WORK REQUIRED
Which lines run from the first one up to and including the one with "random.seed(7)"? Print exactly those.

+++ DATASET SECTION

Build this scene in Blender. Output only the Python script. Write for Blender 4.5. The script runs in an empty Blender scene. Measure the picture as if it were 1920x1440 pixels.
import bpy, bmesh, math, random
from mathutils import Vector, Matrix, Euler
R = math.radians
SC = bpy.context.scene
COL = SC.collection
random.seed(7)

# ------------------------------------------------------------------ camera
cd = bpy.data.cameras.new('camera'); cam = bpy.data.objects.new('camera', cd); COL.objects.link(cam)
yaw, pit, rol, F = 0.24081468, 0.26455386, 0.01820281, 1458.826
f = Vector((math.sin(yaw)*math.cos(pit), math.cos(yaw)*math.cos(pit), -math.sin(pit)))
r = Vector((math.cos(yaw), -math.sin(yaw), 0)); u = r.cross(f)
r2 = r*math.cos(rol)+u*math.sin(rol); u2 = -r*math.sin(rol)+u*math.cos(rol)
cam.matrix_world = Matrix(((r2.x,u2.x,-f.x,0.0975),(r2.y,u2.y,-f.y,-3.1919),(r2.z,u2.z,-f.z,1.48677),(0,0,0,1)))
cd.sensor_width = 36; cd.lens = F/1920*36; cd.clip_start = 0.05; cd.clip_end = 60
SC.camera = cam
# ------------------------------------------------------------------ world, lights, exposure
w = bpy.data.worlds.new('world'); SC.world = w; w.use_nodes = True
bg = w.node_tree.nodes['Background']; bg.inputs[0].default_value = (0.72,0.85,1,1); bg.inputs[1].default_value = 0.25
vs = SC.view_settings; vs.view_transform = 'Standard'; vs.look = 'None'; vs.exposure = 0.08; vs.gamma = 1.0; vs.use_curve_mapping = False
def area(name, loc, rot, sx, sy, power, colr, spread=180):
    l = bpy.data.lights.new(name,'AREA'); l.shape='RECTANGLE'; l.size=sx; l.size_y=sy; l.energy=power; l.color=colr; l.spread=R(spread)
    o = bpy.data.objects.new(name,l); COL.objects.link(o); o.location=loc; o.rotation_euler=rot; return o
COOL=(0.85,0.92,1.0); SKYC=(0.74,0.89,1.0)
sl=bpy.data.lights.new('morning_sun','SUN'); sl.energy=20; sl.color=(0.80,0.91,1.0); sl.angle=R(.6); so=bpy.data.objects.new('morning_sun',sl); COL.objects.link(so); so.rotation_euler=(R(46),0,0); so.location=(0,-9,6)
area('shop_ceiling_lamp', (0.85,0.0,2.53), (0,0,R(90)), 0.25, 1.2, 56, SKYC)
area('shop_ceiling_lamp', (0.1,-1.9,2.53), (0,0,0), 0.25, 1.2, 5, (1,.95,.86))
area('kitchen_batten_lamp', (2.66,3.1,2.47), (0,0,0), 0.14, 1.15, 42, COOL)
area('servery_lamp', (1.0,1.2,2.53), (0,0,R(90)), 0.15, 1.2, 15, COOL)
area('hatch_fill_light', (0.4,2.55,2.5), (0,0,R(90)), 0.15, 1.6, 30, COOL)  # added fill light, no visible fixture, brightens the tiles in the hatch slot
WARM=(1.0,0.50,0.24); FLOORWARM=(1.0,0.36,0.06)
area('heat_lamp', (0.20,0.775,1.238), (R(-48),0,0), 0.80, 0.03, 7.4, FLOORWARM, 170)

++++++

EXPECTED OUTPUT
Build this scene in Blender. Output only the Python script. Write for Blender 4.5. The script runs in an empty Blender scene. Measure the picture as if it were 1920x1440 pixels.
import bpy, bmesh, math, random
from mathutils import Vector, Matrix, Euler
R = math.radians
SC = bpy.context.scene
COL = SC.collection
random.seed(7)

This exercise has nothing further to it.